A: I think it's inaccurate to say that people like Billy Eckstine and Miles Davis weren't trying to sell their music. Or that Jackson Pollock didn't want to be famous. I don't believe cool is something money can buy. That's where I disagree with Thomas Frank's The Conquest of Cool. But you can definitely sell the idea of cool.

Q: Why did you decide to end the book with the moment when Bob Dylan goes electric? What happened after that? Who counts as cool in the '60s and '70s and beyond? Do you feel we've gained or lost "coolness" as a society?

A: I wanted to trace the idea of cool as it moved from the culture's cutting edge to its mainstream. Once cool was everywhere, I'd accomplished what I set out to do. The book ends with Dylan "going electric" for a bunch of reasons. I love Bob Dylan's music, and I wanted to see if I could write something fresh about an event -- his 1966 Newport Folk festival show -- that had already been saturated in printer's ink. I think that night Dylan relieved cool permanently of its coterie status and cool entered the mainstream. Dylan was cool even when he was rich and famous.

Q: Since the notion of cool is bound up with the notion of rebellion, it seems natural that the movement should become politicized in the Cold War, as you've explored in your discussion of the antiwar protests that Judith Malina, Dorothy Day, and others participated in. Was there a political element to cool before that point? And did it extend to anything other than antiwar activism? Racism, for example, was a major issue that the jazz and the bebop pioneers had to contend with -- did they deal with this issue in their art?

A: Cool is inherently political. Racism and the need to deal with it permeated every aspect of the birth of the cool; and I hope that my book makes it clear that racism killed Chano Pozo just like it killed Denzil Best, the drummer on the original Birth of the Cool sessions who OD'd on smack. I tell the story of Judith Malina and Dorothy Day's month in a jail cell together at the Women's House of D not only for the pleasure of celebrating some of the cool's heroes, but because it led to the creation of the Living Theater's play The Connection, which I think was the moment when cool expanded to include whites. I did point out one direct link between the antinuclear and civil rights movements: Just days after doing his time in the Tombs alongside the other war resisters, Bayard Rustin went down to Montgomery, Alabama, to help Martin Luther King organize the bus boycott.

Q: Being cool always seems to matter more when you are young. Do you think that's really true, and why is that?

A: I think everything matters more when you're young, when you're composing your trajectory. That's why I wanted to write about these particular characters at that particular time in their lives. I think that being cool really mattered to William Burroughs and Allen Ginsberg when they were young.

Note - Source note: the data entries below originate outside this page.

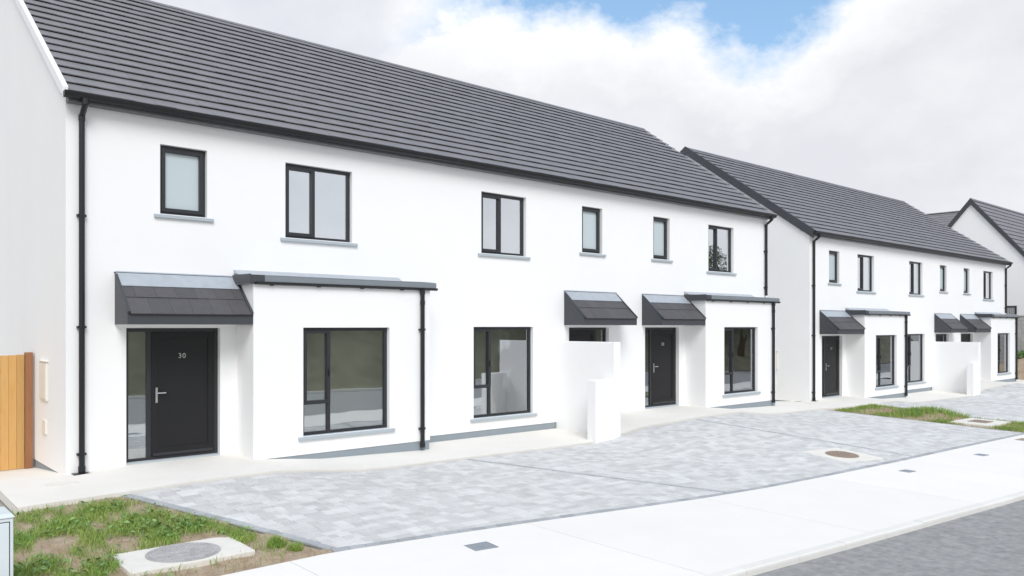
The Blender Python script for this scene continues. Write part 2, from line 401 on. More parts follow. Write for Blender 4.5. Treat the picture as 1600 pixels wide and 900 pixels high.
def block_geo(m, poly, dz, tx, ty):
    q = shrink(poly, 0.0022); r = shrink(poly, 0.0075)
    cx = sum(p[0] for p in poly) / len(poly); cy = sum(p[1] for p in poly) / len(poly)
    zz = lambda x, y: S1(x, min(y, YA - .001)) + dz + tx * (x - cx) + ty * (y - cy)
    n = len(poly); b = len(m.v)
    m.v += [(x, y, zz(x, y) - .035) for x, y in q] + [(x, y, zz(x, y) - .006) for x, y in q] + [(x, y, zz(x, y)) for x, y in r]
    for k in range(2):
        for i in range(n): j = (i + 1) % n; m.f.append((b + k * n + i, b + k * n + j, b + (k + 1) * n + j, b + (k + 1) * n + i))
    m.f.append(tuple(b + 2 * n + i for i in range(n)))
def ccw(p):
    s = sum(p[i][0] * p[(i + 1) % len(p)][1] - p[(i + 1) % len(p)][0] * p[i][1] for i in range(len(p)))
    return p if s > 0 else p[::-1]
def driveway(xl_top, xl_bot, x_right, dividers, label_parts, holes, coarse):
    bed = strip('driveway', np.r_[np.arange(min(xl_top, xl_bot), x_right, .4), x_right], lambda x: YA - .001, lambda x: max(ip(YF_T, x), -99) + .004, 8,
                lambda x, y: S1(x, y) - .022, 'joint')
    # trim the bed's left side along the slanted edge
    for v in bed.data.vertices:
        t = (YA - v.co.y) / (YA + 5.36); lim = xl_top + (xl_bot - xl_top) * t
        if v.co.x < lim: v.co.x = lim; v.co.z = S1(v.co.x, v.co.y) - .016
    blocks = []                                          # (poly, dark)
    def front(p):                                        # clip to the front edging
        cx = sum(q[0] for q in p) / len(p); y0 = ip(YF_T, cx - .2) + .125; y1 = ip(YF_T, cx + .2) + .125
        dx, dy = .4, y1 - y0; return clip(p, cx - .2, y0, -dy, dx)
    ex, ey = xl_bot - xl_top, -5.36 - YA; el_ = math.hypot(ex, ey); nx, ny = -ey / el_, ex / el_
    y = YA - .024; row = 0
    while y > -7.6:
        h = random.choice((.115, .16, .16)) if not coarse else .18
        x = min(xl_top, xl_bot) - .3 + random.uniform(0, .2)
        while x < x_right:
            l = random.choice((.115, .16, .16, .24, .24)) if not coarse else random.choice((.2, .3))
            p = [(x, y - h), (x + l, y - h), (x + l, y), (x, y)]; x += l
            if p[0][1] < ip(YF_T, p[0][0]) - .3: continue
            p = front(p)
            if len(p) >= 3: p = clip(p, xl_top + nx * .12, YA + ny * .12, nx, ny)
            if len(p) >= 3: p = clip(p, x_right - .105, 0, -1, 0)
            if len(p) < 3: continue
            parts = [p]
            for (a, b) in dividers:                      # keep the dark divider courses free
                ddx, ddy = b[0] - a[0], b[1] - a[1]; dl = math.hypot(ddx, ddy); qx, qy = -ddy / dl, ddx / dl
                new = []
                for q in parts:
                    new += [clip(q, a[0] + qx * .05, a[1] + qy * .05, qx, qy), clip(q, a[0] - qx * .05, a[1] - qy * .05, -qx, -qy)]
                parts = [q for q in new if len(q) >= 3]
            for (hx, hy, hw, ang) in holes:
                ca, sa = math.cos(ang), math.sin(ang)
                new = []
                for q in parts:
                    cx = sum(t[0] for t in q) / len(q) - hx; cy = sum(t[1] for t in q) / len(q) - hy
                    u = cx * ca + cy * sa; v = -cx * sa + cy * ca
                    if abs(u) > hw + .3 or abs(v) > hw + .3: new.append(q); continue
                    if abs(u) >= abs(v): s = 1 if u > 0 else -1; q = clip(q, hx + s * ca * hw, hy + s * sa * hw, s * ca, s * sa)
                    else: s = 1 if v > 0 else -1; q = clip(q, hx - s * sa * hw, hy + s * ca * hw, -s * sa, s * ca)
                    if len(q) >= 3: new.append(q)
                parts = new
            for q in parts:
                if area(q) > .0012: blocks.append((ccw(q), 0))
        y -= h; row += 1
    def course(a, b, wdt, ln=.2):                        # a single course of edging blocks, a to b, on its left side
        dx, dy = b[0] - a[0], b[1] - a[1]; l = math.hypot(dx, dy); dx /= l; dy /= l; k = 0; nn = max(1, round(l / ln)); s = l / nn
        for k in range(nn):
            p0 = (a[0] + dx * s * k, a[1] + dy * s * k); p1 = (a[0] + dx * s * (k + 1), a[1] + dy * s * (k + 1))
            q = [p0, p1, (p1[0] - dy * wdt, p1[1] + dx * wdt), (p0[0] - dy * wdt, p0[1] + dx * wdt)]
            blocks.append((ccw(q), 1))
    xx = [t for t in YF_T[0] if xl_bot + .1 < t < x_right - .1]; xx = [xl_bot] + xx + [x_right]
    for a, b in zip(xx[:-1], xx[1:]): course((a, float(ip(YF_T, a)) + .003), (b, float(ip(YF_T, b)) + .003), .12)
    course((xl_top, YA - .01), (xl_bot, float(ip(YF_T, xl_bot)) + .13), .115)
    course((x_right, float(ip(YF_T, x_right)) + .13), (x_right, YA - .01), .10)
    for a, b in dividers: course((a[0] - .045, a[1]), (b[0] - .045, b[1]), .09)
    # the blocks that show largest become parts, the rest one joined part
    order = []
    for i, (p, d) in enumerate(blocks):
        cx = sum(q[0] for q in p) / len(p); cy = sum(q[1] for q in p) / len(p); z = S1(cx, cy)
        px = [proj((q[0], q[1], z)) for q in p]
        A = area([(q[0], q[1]) for q in px]) if in_view((cx, cy, z), -4) and min(q[2] for q in px) > .5 else 0
        order.append((A, i))
    order.sort(reverse=True)
    big_ = set(i for A, i in order[:label_parts] if A > 30)
    rest = [MB(), MB()]
    for i, (p, d) in enumerate(blocks):
        g = (random.uniform(-.0025, .0025), random.uniform(-.006, .006), random.uniform(-.006, .006))
        if i in big_:
            m = MB(); block_geo(m, p, *g)
            me = m.mesh('paving_block'); me.materials.append(M['blockdark' if d else 'block']); link('edging_block' if d else 'paving_block', me, bed)
        else: block_geo(rest[d], p, *g)
    for d, nm in ((0, 'paving_blocks'), (1, 'edging_blocks')):
        if rest[d].f:
            me = rest[d].mesh(nm); me.materials.append(M['blockdark' if d else 'block']); tag(link(nm, me, bed), kind='stuff')
    return bed
MH2 = (12.25, -5.75, .54, R(-11.5))
driveway(0.28, 1.42, 19.5, [((6.15, -1.72), (7.55, -6.2)), ((13.15, -1.72), (13.5, -6.55))], 300, [MH2], False)
driveway(21.95, 21.95, 41.5, [((28.3, -1.72), (28.9, -7.1)), ((35.0, -1.72), (35.3, -7.2))], 0, [], True)

# ------------------------------------------------------------------ grass verges
def mound(x, y):                                         # the far strip is heaped a little along its middle
    return np.where(np.asarray(x) > 19.5, .15 * np.exp(-((np.asarray(x) - 20.9) / .62) ** 2) * np.clip((-1.9 - np.asarray(y)) / .5, 0, 1) * np.clip((np.asarray(y) + 5.1) / .8, 0, 1), 0.0)
def verge(name, pts_ok, x0, x1, y0, y1):
    strip(name, np.linspace(x0, x1, 40), lambda x: y1, lambda x: max(y0, ip(YF_T, x) + .005), 30,
          lambda x, y: S1(x, y) - .022 + float(mound(x, y)) + .016 * math.sin(x * 7 + y * 3) * math.sin(y * 6.1 - x * 2), 'soil')
verge('verge_soil', None, -9.0, 1.5, -6, YA - .005)
verge('verge_soil', None, 19.5, 21.95, -7.2, YA - .005)

def pnoise(x, y, seed):
    r = np.random.default_rng(seed); s = np.zeros_like(x)
    for k in range(7):
        fx, fy = r.normal(0, 1.3 + k * .55, 2); s += np.sin(x * fx + y * fy + r.uniform(0, 6.28)) / (1 + .25 * k)
    return s / 3.0
def blades(name, x, y, hgt, wid, m, lean=0.5, parent=None):
    n = len(x); z = surf(x, y) - .02 + mound(x, y)
    a = rng.uniform(0, 2 * np.pi, n); b = rng.uniform(0, 2 * np.pi, n); ln = rng.uniform(.1, lean, n) * hgt
    ux, uy = np.cos(a) * wid, np.sin(a) * wid; lx, ly = np.cos(b) * ln, np.sin(b) * ln
    V = np.stack([np.c_[x - ux, y - uy, z], np.c_[x + ux, y + uy, z],
                  np.c_[x + ux * .7 + lx * .4, y + uy * .7 + ly * .4, z + hgt * .6], np.c_[x - ux * .7 + lx * .4, y - uy * .7 + ly * .4, z + hgt * .6],
                  np.c_[x + lx, y + ly, z + hgt]], 1).reshape(-1, 3)
    base = np.arange(n) * 5
    Fq = np.c_[base, base + 1, base + 2, base + 3]; Ft = np.c_[base + 3, base + 2, base + 4]
    me = bpy.data.meshes.new(name)
    me.from_pydata(V.tolist(), [], Fq.tolist() + Ft.tolist()); me.materials.append(M[m])
    return link(name, me, parent)
def leaves(name, x, y, z, size, m, flat=0.35, parent=None, aspect=0.55):
    n = len(x)
    a = rng.uniform(0, 2 * np.pi, n); e = rng.normal(0, flat, n); ro = rng.normal(0, flat, n)
    d = np.c_[np.cos(a) * np.cos(e), np.sin(a) * np.cos(e), np.sin(e)]
    s = np.c_[-np.sin(a) * np.cos(ro), np.cos(a) * np.cos(ro), np.sin(ro)]
    P = np.c_[x, y, z]; sz = size[:, None]
    up = np.array([0, 0, 1.0])
    V = np.stack([P - d * sz * .5, P + s * sz * aspect * .5 + up * sz * .08, P + d * sz * .5 - up * sz * .06, P - s * sz * aspect * .5 + up * sz * .08], 1).reshape(-1, 3)
    base = np.arange(n) * 4
    me = bpy.data.meshes.new(name)
    me.from_pydata(V.tolist(), [], np.r_[np.c_[base, base + 1, base + 2], np.c_[base, base + 2, base + 3]].tolist()); me.materials.append(M[m])
    return link(name, me, parent)
MH1 = (0.12, -4.50, .50, R(-2))
def edge_left(y): return 0.28 + (1.42 - .28) * (YA - y) / (YA + 5.36)
def keep_verge1(x, y):
    k = (x < edge_left(y) - .03) & (y < YA - .02) & (y > -5.33)
    k &= ~((x > -.9) & (y > YA - .04))
    u, v = x - MH1[0], y - MH1[1]
    k &= ~((np.abs(u) < .60) & (np.abs(v) < .38))
    return k
def sample(n, x0, x1, y0, y1, keep, dens):
    x = rng.uniform(x0, x1, n); y = rng.uniform(y0, y1, n); k = keep(x, y); x, y = x[k], y[k]
    d = dens(x, y); k = rng.uniform(0, 1, len(x)) < d
    return x[k], y[k]
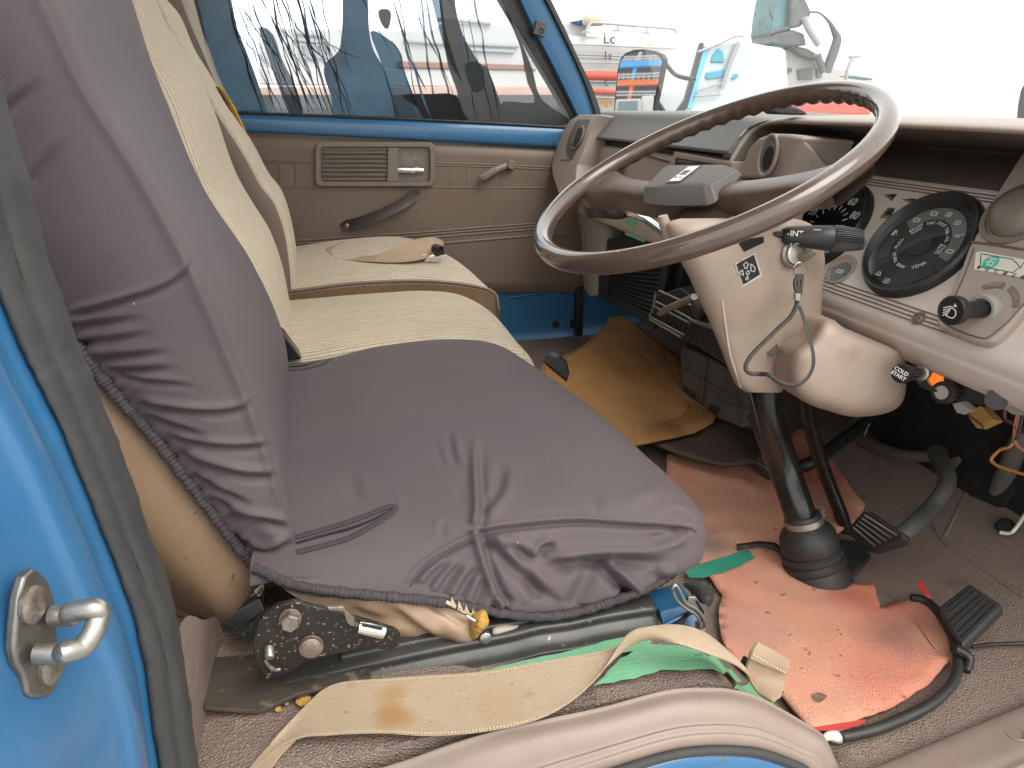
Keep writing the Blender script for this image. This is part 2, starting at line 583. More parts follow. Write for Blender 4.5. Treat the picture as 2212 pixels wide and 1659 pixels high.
M_plate = pm('brown_plastic', (0.165, 0.13, 0.105), 0.45, var=(40, 0.5, (0.22, 0.18, 0.15)), bump=(420, 0.12, 0.001))
M_plate_dk = pm('dark_brown_plastic', (0.055, 0.042, 0.036), 0.45, var=(40, 0.5, (0.085, 0.066, 0.055)), bump=(420, 0.12, 0.001))
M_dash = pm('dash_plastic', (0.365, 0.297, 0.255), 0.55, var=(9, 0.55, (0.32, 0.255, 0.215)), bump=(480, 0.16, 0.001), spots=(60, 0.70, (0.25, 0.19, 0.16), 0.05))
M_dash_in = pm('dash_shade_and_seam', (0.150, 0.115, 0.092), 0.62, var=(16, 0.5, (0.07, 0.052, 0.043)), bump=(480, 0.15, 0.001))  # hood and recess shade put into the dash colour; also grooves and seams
M_pad = pm('dash_pad', (0.165, 0.160, 0.154), 0.6, var=(14, 0.4, (0.135, 0.13, 0.125)), bump=(420, 0.2, 0.0012, 'vor'))
M_shroud = pm('shroud_plastic', (0.40, 0.312, 0.25), 0.55, var=(10, 0.6, (0.33, 0.245, 0.19)), bump=(360, 0.12, 0.001), spots=[(17, 0.56, (0.25, 0.18, 0.135), 0.22), (190, 0.74, (0.18, 0.125, 0.095), 0.03)])
M_wheel = pm('wheel_plastic', (0.080, 0.052, 0.039), 0.2, var=(24, 0.6, (0.112, 0.072, 0.052)), bump=(80, 0.05, 0.001), spots=(110, 0.715, (0.34, 0.24, 0.18), 0.02), coat=0.6)
M_spoke = pm('spoke_plastic', (0.088, 0.060, 0.047), 0.28, var=(24, 0.5, (0.12, 0.08, 0.06)), bump=(420, 0.25, 0.0012, 'vor'), spots=(150, 0.74, (0.3, 0.2, 0.15), 0.02))
M_horn = pm('horn_pad_plastic', (0.115, 0.100, 0.092), 0.5, bump=(520, 0.15, 0.001))
M_floor = pm('floor_vinyl', (0.21, 0.152, 0.122), 0.5, var=(6, 0.7, (0.29, 0.22, 0.18)), bump=(310, 0.85, 0.0035, 'vor'), bump2=(6, 0.35, 0.02), spots=[(45, 0.665, (0.26, 0.205, 0.16), 0.05), (9, 0.62, (0.065, 0.045, 0.036), 0.12)])
M_orange = pm('orange_mat', (0.66, 0.285, 0.19), 0.9, var=(9, 0.8, (0.62, 0.37, 0.24), 4), blots=[(hitf(1990, 1500), .10, (.60, .17, .12), .45), (hitf(1890, 1310), .06, (.64, .15, .09), .6), (hitf(1620, 1370), .05, (.50, .25, .20), .7), (hitf(1931, 1376), .055, (.30, .13, .10), .75), (hitf(1528, 1187), .040, (.24, .18, .14), .8), (hitf(1650, 1445), .025, (.22, .16, .13), .75), (hitf(1560, 1090), .09, (.52, .30, .20), .6), (hitf(1760, 1000), .10, (.55, .13, .08), .6)], bump=(300, 0.6, 0.003, 'vor'), spots=[(7, 0.60, (0.36, 0.15, 0.105), 0.10), (75, 0.69, (0.28, 0.10, 0.06), 0.03)])
M_red = pm('red_mat_edge', (0.55, 0.06, 0.05), 0.7, bump=(200, 0.3, 0.002))
M_amber = pm('amber_mat', (0.48, 0.25, 0.095), 0.5, var=(8, 0.7, (0.36, 0.165, 0.055)), bump=(160, 0.2, 0.002), spots=[(30, 0.66, (0.58, 0.34, 0.15), 0.08), (11, 0.63, (0.27, 0.11, 0.035), 0.1)])
M_brownmat = pm('brown_mat', (0.088, 0.062, 0.050), 0.6, var=(20, 0.6, (0.065, 0.044, 0.035)), bump=((160, 420, 160), 0.5, 0.002))
M_green = pm('green_tape', (0.145, 0.40, 0.21), 0.55, var=(16, 0.8, (0.22, 0.46, 0.29)), bump=((60, 500, 60), 0.35, 0.002), spots=(60, 0.66, (0.10, 0.25, 0.14), 0.05))
M_green_d = pm('dark_green_tape', (0.03, 0.30, 0.19), 0.5, var=(40, 0.8, (0.05, 0.2, 0.14)), bump=(120, 0.3, 0.002))
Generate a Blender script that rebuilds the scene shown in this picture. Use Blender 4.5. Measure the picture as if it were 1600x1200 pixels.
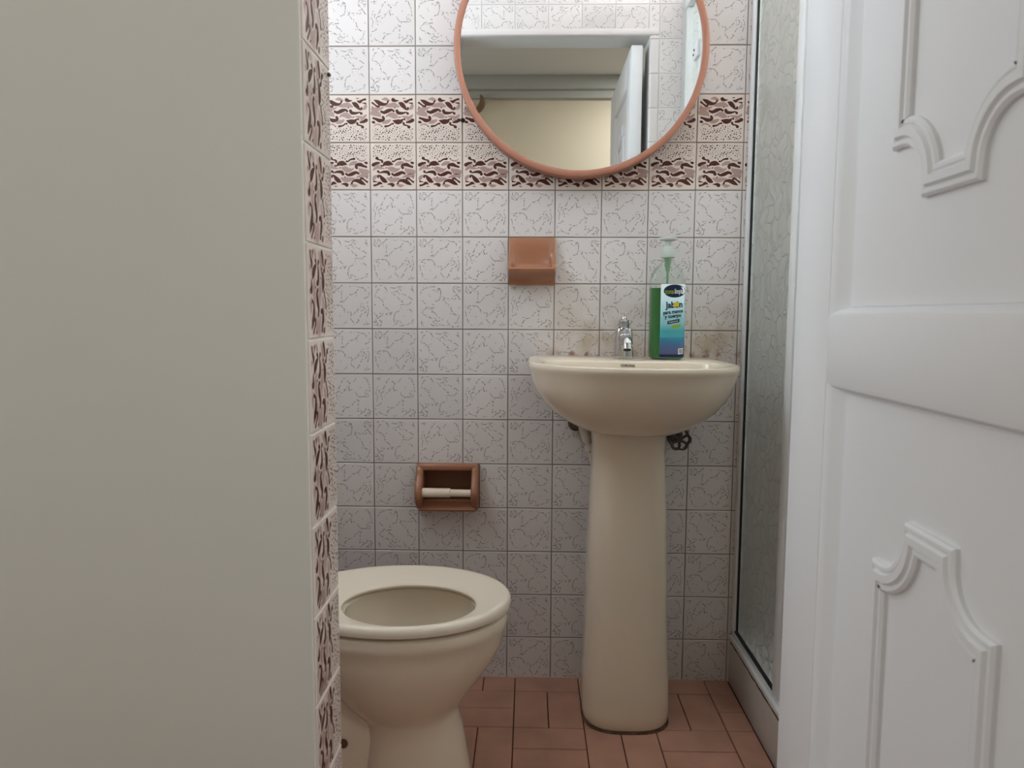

Q: Do you think you've had a cool life?

A: Let me just finish doing the dishes so I can think. My feeling is that cool is always provisional. Cool is always bestowed by one's peers. I mean, it's not cool to do something because you think it's cool, right? Writing about the birth of the cool was probably the uncoolest thing I could have done.

Q: So, in ten words or less, what is your definition of cool?

A: Cool is a knowledge, a way of life.